Ekklesia's Ugly Pacifism



Ekklesia's logic in arguing for the white poppy is desperately weak. The red poppy is no call for war, remembrance day is not a paen to how effective war is but simply a reminder of those who have suffered and died in our name. If you think we were not right to fight the Great War then surely that suffering could be just as worthy of remembrance and empathy?

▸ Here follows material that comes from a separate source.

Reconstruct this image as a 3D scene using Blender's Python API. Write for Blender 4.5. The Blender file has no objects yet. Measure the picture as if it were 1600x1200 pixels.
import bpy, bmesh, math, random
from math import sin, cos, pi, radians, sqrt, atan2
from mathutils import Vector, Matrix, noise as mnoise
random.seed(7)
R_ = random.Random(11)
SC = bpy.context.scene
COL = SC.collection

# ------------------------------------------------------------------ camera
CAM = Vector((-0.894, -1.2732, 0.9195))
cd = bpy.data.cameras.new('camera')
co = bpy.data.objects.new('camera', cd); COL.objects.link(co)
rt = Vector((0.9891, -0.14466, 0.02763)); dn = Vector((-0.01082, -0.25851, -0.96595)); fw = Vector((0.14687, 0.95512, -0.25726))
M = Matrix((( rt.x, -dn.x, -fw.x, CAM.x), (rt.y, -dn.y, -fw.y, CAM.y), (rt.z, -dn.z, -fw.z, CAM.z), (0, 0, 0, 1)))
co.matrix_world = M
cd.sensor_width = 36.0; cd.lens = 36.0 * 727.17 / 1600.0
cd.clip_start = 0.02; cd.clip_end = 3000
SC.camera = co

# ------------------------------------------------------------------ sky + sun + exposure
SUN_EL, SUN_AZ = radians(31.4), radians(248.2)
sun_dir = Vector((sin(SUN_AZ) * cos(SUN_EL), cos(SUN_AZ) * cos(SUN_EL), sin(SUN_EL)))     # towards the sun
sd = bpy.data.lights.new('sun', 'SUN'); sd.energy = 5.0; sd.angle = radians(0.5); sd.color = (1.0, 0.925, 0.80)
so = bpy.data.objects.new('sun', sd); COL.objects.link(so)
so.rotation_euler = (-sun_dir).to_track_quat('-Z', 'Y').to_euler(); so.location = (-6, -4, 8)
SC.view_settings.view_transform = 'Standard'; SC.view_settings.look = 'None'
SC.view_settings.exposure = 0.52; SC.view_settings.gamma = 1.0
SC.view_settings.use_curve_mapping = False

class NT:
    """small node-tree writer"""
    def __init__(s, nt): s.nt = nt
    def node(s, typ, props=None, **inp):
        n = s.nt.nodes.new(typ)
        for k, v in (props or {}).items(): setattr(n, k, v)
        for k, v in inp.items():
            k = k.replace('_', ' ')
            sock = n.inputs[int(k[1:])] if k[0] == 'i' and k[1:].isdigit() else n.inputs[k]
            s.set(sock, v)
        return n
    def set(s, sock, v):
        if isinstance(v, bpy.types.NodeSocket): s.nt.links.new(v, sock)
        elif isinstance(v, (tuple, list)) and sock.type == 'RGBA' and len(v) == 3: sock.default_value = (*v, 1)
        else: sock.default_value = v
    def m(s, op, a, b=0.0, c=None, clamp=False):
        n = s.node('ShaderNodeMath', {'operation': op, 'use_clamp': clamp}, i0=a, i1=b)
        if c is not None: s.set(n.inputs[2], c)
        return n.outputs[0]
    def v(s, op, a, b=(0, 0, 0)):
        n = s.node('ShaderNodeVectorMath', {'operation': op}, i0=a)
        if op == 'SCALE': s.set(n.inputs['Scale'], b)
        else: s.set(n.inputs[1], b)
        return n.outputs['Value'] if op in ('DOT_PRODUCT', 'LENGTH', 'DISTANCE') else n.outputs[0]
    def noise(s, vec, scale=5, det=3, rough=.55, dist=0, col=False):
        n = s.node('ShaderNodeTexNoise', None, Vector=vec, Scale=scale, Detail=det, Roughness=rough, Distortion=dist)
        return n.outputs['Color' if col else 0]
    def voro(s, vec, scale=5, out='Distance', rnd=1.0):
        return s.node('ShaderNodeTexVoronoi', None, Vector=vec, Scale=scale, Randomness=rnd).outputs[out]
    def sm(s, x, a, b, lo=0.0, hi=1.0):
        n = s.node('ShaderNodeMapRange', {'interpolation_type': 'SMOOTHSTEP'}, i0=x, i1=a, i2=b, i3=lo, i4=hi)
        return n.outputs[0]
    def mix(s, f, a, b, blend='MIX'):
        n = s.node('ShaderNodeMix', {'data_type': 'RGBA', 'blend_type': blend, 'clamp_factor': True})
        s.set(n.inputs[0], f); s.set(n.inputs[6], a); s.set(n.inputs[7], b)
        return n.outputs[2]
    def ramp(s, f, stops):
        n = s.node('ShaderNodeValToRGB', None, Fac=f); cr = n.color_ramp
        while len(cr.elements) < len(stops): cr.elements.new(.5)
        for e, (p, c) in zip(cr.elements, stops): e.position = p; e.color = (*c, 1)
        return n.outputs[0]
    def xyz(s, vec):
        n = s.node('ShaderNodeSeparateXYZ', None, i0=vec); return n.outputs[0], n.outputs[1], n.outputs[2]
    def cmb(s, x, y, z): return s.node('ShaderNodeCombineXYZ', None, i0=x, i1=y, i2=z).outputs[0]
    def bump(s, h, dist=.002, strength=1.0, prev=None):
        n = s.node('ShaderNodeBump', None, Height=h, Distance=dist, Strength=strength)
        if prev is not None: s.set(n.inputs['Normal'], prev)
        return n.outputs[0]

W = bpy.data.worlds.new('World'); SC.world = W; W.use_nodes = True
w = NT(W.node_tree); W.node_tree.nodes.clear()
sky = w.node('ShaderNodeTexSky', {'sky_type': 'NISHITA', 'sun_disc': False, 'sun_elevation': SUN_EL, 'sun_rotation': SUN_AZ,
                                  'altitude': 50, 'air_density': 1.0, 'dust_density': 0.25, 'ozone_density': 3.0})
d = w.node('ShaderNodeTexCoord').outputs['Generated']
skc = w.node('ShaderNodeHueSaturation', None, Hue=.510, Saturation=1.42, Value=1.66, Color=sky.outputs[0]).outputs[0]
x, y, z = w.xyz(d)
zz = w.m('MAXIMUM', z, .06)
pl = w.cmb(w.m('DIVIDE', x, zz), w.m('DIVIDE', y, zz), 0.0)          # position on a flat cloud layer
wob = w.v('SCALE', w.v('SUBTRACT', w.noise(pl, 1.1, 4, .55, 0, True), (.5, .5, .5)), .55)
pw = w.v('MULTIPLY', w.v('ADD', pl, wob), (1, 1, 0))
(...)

Ekklesia's comparing themselves to the "No More War Movement" of the twenties who asked the Royal British Legion to print No More War on the actual poppies is significant. The Royal British Legion did not reject the No More War slogan because it is pacifist, I doubt they would print "War Solves Problems" on the poppy either, but because it politiscises a non-political event. Similarly, the problem people have with the white poppy isn't that it is pacifist but that it is hijacking a non-political remembering of those that have suffered, the wearing of poppies on Remembrance Day, to a political cause, the pacifist movement. This is cynical and unprincipled. If pacifists want to "raise awareness" they are, of course, welcome to but there is no need to make this a competitor to or dilution of the red poppy movement.

While I'm discussing this I should note that I consider pacifism a bad principle. If pacifism is nothing more than arguing that war is often costly then it adds nothing to old utilitarianism. If it is to mean something deeper then it has to mean that even if the calculation were that a war would cost ten thousand lives and not going to war would cost ten thousand and one peace would still be preferable. Of course, there is uncertainty but this goes both ways. The idea that war is morally worse relies upon a special kind of moral cowardice, that death over a longer period or that we are only passively responsible for is preferable because it endangers our righteousness less.